BY CLARISSA-JAN LIM | Hurricane Sandy wreaked havoc on Westbeth’s basement space and many of the artists’ works and equipment housed there, but these artists now face another conundrum: the possibility of their former workspaces being rented out to commercial tenants, effectively denying their return to the very spaces they toiled and stored their work in for decades.
The likely change came as a shock to some Westbeth tenants who had rented spaces in the basement before it was deluged by Sandy’s floodwaters, damages from which required a year and a half and $5 million in repairs.
Anthony Moreno, a jazz musician who has practiced drums in his Westbeth basement studio for the past 42 years, said that the artists complex’s management, run by the place’s board of directors, had initially promised studio artists that they would be able to return to the basement.
“I received a personal letter from Carmi Bee [president of the Westbeth board of directors] saying everything was on schedule, things should be happening.
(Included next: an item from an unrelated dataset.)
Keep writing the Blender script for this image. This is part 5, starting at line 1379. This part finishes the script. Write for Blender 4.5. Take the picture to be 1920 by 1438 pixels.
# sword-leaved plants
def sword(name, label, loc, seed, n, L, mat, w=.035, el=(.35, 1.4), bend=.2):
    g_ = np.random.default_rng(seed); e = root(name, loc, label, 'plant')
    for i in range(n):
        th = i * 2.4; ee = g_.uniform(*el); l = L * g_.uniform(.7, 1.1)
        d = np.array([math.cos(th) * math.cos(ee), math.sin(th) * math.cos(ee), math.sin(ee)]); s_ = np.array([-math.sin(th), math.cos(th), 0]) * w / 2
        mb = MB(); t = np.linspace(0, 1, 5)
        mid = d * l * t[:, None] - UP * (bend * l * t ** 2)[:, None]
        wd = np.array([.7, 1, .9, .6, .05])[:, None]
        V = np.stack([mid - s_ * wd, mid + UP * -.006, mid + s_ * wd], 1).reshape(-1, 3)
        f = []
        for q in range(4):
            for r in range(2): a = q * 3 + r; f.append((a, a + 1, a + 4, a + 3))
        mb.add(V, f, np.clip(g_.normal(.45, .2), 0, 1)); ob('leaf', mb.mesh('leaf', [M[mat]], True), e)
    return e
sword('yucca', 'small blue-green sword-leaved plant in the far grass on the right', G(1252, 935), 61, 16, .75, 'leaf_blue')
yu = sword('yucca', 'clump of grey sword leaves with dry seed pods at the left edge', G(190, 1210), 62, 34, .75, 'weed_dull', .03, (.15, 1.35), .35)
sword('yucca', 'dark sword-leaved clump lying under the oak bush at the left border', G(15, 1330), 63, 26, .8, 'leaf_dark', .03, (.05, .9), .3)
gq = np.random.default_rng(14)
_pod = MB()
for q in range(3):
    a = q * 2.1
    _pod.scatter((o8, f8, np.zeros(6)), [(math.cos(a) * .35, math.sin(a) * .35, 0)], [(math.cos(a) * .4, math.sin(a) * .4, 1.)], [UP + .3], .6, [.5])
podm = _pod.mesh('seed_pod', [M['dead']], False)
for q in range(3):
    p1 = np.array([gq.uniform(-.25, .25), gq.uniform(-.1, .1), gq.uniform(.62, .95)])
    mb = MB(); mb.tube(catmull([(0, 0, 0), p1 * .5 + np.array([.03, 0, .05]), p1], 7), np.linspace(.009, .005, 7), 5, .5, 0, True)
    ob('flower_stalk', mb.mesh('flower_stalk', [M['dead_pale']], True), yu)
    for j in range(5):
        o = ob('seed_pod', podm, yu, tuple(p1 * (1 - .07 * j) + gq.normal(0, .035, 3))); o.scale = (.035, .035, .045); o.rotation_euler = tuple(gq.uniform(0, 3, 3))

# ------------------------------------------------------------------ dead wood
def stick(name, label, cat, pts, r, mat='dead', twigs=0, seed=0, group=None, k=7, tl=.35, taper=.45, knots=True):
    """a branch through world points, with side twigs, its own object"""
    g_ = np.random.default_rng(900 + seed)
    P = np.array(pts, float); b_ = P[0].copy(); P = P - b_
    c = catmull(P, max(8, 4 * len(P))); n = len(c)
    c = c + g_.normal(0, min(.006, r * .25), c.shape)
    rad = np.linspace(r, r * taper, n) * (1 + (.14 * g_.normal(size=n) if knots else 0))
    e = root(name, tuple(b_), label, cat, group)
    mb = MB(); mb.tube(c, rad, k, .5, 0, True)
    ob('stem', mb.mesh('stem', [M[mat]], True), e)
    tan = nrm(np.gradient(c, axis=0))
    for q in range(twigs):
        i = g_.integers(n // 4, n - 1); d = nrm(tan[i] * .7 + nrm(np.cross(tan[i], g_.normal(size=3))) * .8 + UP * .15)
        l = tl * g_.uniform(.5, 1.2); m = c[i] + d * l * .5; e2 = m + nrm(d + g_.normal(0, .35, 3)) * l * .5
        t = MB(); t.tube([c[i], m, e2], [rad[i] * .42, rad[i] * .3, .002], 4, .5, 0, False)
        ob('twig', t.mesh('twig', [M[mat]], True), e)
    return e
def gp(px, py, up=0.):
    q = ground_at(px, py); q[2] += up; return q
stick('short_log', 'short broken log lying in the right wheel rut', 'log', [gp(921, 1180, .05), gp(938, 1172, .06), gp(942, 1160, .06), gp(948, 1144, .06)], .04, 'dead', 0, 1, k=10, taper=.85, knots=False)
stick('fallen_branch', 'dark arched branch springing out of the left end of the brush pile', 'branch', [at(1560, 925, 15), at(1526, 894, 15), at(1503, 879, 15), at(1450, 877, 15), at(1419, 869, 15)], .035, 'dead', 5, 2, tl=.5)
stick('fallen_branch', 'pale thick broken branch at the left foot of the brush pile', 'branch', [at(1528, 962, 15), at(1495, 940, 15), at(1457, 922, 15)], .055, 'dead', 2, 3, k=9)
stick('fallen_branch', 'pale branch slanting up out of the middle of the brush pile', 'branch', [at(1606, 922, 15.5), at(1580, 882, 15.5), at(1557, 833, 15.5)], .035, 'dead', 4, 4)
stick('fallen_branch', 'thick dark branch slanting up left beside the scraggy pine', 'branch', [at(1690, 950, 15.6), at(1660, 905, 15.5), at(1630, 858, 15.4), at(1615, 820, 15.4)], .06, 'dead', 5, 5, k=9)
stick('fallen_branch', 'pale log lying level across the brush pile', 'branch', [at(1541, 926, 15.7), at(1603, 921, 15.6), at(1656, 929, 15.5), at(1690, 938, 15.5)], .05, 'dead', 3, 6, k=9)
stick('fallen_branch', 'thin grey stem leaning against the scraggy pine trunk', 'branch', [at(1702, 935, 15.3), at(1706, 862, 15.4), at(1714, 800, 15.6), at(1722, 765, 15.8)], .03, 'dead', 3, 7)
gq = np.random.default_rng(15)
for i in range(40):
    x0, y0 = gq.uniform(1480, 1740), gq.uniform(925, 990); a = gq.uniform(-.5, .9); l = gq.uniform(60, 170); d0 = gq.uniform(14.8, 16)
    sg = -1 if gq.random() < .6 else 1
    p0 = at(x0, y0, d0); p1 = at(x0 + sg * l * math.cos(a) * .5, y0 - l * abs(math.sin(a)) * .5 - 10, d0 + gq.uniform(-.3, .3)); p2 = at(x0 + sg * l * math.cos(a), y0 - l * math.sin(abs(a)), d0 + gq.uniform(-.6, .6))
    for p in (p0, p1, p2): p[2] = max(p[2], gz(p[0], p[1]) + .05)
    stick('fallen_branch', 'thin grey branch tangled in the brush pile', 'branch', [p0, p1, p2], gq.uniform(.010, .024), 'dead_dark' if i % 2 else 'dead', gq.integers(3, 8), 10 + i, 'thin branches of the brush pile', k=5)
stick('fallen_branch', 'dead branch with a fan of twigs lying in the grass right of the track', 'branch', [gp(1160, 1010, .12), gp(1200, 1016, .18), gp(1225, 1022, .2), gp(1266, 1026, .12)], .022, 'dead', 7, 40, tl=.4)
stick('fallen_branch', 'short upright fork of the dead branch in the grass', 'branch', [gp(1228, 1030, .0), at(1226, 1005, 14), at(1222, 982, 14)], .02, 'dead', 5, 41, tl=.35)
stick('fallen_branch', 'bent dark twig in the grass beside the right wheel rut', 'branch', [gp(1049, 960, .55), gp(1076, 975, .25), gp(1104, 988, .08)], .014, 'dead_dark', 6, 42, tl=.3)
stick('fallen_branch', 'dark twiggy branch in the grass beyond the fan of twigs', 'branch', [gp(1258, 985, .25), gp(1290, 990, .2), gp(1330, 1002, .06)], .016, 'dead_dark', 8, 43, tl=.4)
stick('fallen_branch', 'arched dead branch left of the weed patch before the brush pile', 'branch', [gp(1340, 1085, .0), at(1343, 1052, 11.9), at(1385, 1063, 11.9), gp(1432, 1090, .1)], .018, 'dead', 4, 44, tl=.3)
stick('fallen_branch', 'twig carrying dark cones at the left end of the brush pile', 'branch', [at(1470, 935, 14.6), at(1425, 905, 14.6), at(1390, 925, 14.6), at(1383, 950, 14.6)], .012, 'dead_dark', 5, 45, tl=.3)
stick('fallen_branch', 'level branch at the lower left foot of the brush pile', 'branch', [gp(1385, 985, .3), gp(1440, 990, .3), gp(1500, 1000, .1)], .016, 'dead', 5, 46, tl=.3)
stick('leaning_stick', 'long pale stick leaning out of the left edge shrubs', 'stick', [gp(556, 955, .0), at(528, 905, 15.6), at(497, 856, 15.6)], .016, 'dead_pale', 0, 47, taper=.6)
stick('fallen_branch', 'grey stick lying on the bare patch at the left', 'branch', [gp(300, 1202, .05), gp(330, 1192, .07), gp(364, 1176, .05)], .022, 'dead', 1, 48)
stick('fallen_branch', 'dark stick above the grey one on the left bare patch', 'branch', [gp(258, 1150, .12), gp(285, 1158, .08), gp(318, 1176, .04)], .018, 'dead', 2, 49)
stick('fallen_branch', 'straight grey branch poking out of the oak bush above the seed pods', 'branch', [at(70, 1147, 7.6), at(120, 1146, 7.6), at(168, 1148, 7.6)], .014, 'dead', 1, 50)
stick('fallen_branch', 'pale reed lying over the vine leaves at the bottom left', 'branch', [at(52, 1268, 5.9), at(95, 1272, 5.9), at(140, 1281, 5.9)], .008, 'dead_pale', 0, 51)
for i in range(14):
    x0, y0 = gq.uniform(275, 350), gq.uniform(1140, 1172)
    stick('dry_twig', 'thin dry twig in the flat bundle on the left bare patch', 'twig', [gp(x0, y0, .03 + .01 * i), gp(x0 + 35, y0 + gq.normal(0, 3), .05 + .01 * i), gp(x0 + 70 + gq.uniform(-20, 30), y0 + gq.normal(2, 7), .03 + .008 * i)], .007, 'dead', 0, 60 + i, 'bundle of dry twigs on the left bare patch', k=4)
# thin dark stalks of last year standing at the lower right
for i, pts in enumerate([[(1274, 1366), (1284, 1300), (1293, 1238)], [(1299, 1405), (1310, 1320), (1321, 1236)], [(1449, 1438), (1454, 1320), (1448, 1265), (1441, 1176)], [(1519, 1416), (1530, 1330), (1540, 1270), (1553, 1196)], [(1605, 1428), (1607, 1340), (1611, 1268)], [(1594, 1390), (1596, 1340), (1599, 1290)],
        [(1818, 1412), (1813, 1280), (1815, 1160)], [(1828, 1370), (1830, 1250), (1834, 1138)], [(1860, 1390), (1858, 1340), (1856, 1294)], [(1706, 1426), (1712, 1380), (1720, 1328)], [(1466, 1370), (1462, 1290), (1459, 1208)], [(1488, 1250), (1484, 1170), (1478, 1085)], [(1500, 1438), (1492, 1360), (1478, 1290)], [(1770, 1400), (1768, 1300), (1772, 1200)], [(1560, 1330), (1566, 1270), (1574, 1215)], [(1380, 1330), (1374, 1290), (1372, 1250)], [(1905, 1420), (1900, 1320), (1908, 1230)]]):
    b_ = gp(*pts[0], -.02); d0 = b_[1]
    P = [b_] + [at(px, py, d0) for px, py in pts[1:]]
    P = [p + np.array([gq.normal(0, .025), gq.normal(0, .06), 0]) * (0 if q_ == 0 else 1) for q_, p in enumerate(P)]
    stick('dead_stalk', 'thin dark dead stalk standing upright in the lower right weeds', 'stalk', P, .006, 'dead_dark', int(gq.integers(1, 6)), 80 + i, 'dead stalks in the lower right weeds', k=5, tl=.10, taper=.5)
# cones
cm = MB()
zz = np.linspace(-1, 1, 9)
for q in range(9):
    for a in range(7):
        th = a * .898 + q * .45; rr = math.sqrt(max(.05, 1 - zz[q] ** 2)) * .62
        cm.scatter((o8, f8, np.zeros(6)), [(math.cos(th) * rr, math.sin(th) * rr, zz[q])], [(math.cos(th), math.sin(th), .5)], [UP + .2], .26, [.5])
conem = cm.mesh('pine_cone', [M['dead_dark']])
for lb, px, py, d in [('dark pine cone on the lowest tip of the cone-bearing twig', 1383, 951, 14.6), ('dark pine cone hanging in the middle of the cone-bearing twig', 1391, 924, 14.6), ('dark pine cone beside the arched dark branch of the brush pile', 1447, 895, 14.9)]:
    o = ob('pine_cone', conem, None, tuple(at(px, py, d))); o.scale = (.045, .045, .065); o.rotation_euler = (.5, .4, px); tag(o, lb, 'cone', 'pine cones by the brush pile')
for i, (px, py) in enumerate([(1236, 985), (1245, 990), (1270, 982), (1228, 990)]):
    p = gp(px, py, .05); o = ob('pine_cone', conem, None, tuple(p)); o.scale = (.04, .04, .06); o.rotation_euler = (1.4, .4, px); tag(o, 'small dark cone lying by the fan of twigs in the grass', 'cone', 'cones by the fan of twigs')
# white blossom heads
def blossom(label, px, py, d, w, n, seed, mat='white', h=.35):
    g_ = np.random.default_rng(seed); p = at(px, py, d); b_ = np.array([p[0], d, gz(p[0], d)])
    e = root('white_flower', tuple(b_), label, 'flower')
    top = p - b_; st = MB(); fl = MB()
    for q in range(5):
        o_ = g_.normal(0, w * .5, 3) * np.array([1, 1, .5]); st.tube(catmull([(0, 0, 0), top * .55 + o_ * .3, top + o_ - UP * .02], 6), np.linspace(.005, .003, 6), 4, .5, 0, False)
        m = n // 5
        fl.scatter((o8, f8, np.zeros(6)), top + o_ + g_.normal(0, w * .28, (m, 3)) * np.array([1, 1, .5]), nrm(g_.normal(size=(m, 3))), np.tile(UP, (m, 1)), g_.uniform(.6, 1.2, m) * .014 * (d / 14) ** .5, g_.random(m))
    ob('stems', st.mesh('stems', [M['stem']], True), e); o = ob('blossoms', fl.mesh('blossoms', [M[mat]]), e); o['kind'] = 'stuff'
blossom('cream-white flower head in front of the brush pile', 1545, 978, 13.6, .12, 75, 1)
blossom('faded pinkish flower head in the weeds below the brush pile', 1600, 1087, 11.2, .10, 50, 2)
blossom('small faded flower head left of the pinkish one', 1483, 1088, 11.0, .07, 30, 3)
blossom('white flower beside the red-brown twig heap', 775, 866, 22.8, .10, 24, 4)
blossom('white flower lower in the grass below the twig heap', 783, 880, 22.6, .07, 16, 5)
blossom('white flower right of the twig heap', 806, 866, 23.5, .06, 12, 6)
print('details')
And then for a year, I didn’t hear back,” said Moreno.
Then, at a recent meeting of Westbeth’s Artists Residents Council, Moreno learned that management had hired Denham Wolf Real Estate Services to study uses for the basement space and locate potential tenants.
However, Steve Neil, Westbeth’s managing executive director, denied that the artists had ever been promised anything. As soon as the storm hit, management informed the artists that they might not be getting back their basement spaces, he said.
Denham Wolf is tasked with finding potential tenants for close to 70,000 square feet of space in the building — 60,000 square feet of which in the basement (about three-quarters of the entire floor) and 10,000 square feet on the first and second floors.
In addition, according to Moreno, the handful of studios that were not affected by the flood and are still in use have seen their leases reduced from one, two, or three years long to month-to-month leases.
The basement space has always been a commercial property, rented out to artists for storage space. It also housed, among other things, the boiler room and a sculpture studio. However, according to Neil, artists and musicians had also been using the space for rehearsals and late-night powwows, without authorization, plus a lack of decent lighting or ventilation for such functions.
“When we cleared out after the flood, we saw exactly what had been going on down there,” Neil said. “Many of the little rooms and rental spaces had locked doors on them. It didn’t seem to be that urgent a problem at that time, because we didn’t realize the extent of the use down there. It turns out that there were a number of people who turned what were supposed to be storage spaces to full-blown rehearsal rooms without adequate ventilation, without adequate signage. It was not supposed to be a space used for parties or after-hour gatherings. As soon as we found out we put a stop to it.”
John Silver, a painter and Westbeth resident, said that the basement was intended to be rented out to commercial tenants to help supplement the rent that residents paid. Renting out the space to commercial tenants, he said, “in a way, is what should be done,” since it allows Westbeth to keep its residents’ rent low.
But the alternative solution of creating an endowment fund has been brought up many times to management, according to Silver, yet no action has been taken.
“If you had an endowment, you can use it for the purpose of paying the rent on artists’ studio spaces,” said Silver, who is also on the Westbeth Preservation Committee.
Moreno said he suspects the move is part of management’s trying to cash in on the rapid gentrification and exorbitant real estate prices of the nearby Meatpacking District.
“The last building standing in that area that is worth an enormous amount of real estate is Westbeth,” he said.
However, Neil said the reassessment of the basement’s use is a fulfillment of Westbeth’s mission to provide affordable housing for artists in all disciplines and to be a center for the arts.
“We’re a responsible, nonprofit organization and we need to evaluate our resources at regular intervals,” he explained. “We’re trying to assess the best use of the basement. We haven’t made up our minds — nothing has been rented yet.”
For his part, Moreno said that, in his many attempts to reach out to management, he has gotten little or no response.
“They say, ‘Maybe, maybe, maybe,’ but everyone is just dragging their heels,” he said. “It’s just been going on and on and on, and you reach a point where you’re reaching out to the media and the politicians, and you realize it’s consuming every day of your life. And all of a sudden, you stop being an artist, and all you’re doing is trying to deal with all the paperwork and all the research needed, just to fight for your return [to your studio]. And it’s been a hard one, it’s been a real hard one.”